Read the data and repeat it in full, exactly.

* _GIVEN INFORMATION_:
====
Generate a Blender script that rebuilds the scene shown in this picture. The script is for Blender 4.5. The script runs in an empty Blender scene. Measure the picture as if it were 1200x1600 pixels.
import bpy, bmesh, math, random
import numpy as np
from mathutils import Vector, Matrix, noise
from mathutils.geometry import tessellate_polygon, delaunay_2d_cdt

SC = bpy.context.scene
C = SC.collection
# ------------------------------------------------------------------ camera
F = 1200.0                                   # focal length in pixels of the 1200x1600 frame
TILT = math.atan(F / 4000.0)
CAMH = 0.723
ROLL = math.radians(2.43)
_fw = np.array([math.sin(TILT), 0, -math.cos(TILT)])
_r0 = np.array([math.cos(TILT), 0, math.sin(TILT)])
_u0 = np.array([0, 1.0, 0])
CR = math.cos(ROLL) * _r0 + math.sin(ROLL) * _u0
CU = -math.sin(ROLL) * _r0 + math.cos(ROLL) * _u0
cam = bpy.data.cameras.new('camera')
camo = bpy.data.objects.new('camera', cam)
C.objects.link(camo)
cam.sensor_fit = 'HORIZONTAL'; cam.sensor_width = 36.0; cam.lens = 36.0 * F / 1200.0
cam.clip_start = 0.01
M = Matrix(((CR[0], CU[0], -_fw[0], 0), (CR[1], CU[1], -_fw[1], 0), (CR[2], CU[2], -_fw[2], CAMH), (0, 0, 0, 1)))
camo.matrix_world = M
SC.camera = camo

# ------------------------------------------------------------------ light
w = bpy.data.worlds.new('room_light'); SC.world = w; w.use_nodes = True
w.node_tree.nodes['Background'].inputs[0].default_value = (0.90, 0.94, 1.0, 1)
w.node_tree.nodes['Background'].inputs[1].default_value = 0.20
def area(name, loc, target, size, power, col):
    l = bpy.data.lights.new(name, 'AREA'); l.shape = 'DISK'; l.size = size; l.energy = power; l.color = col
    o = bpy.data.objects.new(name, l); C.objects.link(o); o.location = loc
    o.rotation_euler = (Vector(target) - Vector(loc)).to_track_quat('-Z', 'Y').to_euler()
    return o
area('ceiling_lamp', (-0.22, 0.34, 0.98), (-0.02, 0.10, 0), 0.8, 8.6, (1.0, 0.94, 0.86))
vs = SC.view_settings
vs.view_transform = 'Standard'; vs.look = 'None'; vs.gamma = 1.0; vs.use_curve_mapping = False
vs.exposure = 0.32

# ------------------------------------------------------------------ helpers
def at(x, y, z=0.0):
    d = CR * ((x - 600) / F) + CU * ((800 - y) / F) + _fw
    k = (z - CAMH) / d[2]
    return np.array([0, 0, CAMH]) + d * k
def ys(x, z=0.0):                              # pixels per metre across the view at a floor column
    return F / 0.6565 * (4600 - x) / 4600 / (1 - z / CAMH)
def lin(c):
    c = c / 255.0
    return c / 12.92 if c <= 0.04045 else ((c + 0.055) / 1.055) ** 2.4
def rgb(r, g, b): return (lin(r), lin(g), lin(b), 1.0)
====
* _COMPLETED TASK_:
Generate a Blender script that rebuilds the scene shown in this picture. The script is for Blender 4.5. The script runs in an empty Blender scene. Measure the picture as if it were 1200x1600 pixels.
import bpy, bmesh, math, random
import numpy as np
from mathutils import Vector, Matrix, noise
from mathutils.geometry import tessellate_polygon, delaunay_2d_cdt

SC = bpy.context.scene
C = SC.collection
# ------------------------------------------------------------------ camera
F = 1200.0                                   # focal length in pixels of the 1200x1600 frame
TILT = math.atan(F / 4000.0)
CAMH = 0.723
ROLL = math.radians(2.43)
_fw = np.array([math.sin(TILT), 0, -math.cos(TILT)])
_r0 = np.array([math.cos(TILT), 0, math.sin(TILT)])
_u0 = np.array([0, 1.0, 0])
CR = math.cos(ROLL) * _r0 + math.sin(ROLL) * _u0
CU = -math.sin(ROLL) * _r0 + math.cos(ROLL) * _u0
cam = bpy.data.cameras.new('camera')
camo = bpy.data.objects.new('camera', cam)
C.objects.link(camo)
cam.sensor_fit = 'HORIZONTAL'; cam.sensor_width = 36.0; cam.lens = 36.0 * F / 1200.0
cam.clip_start = 0.01
M = Matrix(((CR[0], CU[0], -_fw[0], 0), (CR[1], CU[1], -_fw[1], 0), (CR[2], CU[2], -_fw[2], CAMH), (0, 0, 0, 1)))
camo.matrix_world = M
SC.camera = camo

# ------------------------------------------------------------------ light
w = bpy.data.worlds.new('room_light'); SC.world = w; w.use_nodes = True
w.node_tree.nodes['Background'].inputs[0].default_value = (0.90, 0.94, 1.0, 1)
w.node_tree.nodes['Background'].inputs[1].default_value = 0.20
def area(name, loc, target, size, power, col):
    l = bpy.data.lights.new(name, 'AREA'); l.shape = 'DISK'; l.size = size; l.energy = power; l.color = col
    o = bpy.data.objects.new(name, l); C.objects.link(o); o.location = loc
    o.rotation_euler = (Vector(target) - Vector(loc)).to_track_quat('-Z', 'Y').to_euler()
    return o
area('ceiling_lamp', (-0.22, 0.34, 0.98), (-0.02, 0.10, 0), 0.8, 8.6, (1.0, 0.94, 0.86))
vs = SC.view_settings
vs.view_transform = 'Standard'; vs.look = 'None'; vs.gamma = 1.0; vs.use_curve_mapping = False
vs.exposure = 0.32

# ------------------------------------------------------------------ helpers
def at(x, y, z=0.0):
    d = CR * ((x - 600) / F) + CU * ((800 - y) / F) + _fw
    k = (z - CAMH) / d[2]
    return np.array([0, 0, CAMH]) + d * k
def ys(x, z=0.0):                              # pixels per metre across the view at a floor column
    return F / 0.6565 * (4600 - x) / 4600 / (1 - z / CAMH)
def lin(c):
    c = c / 255.0
    return c / 12.92 if c <= 0.04045 else ((c + 0.055) / 1.055) ** 2.4
def rgb(r, g, b): return (lin(r), lin(g), lin(b), 1.0)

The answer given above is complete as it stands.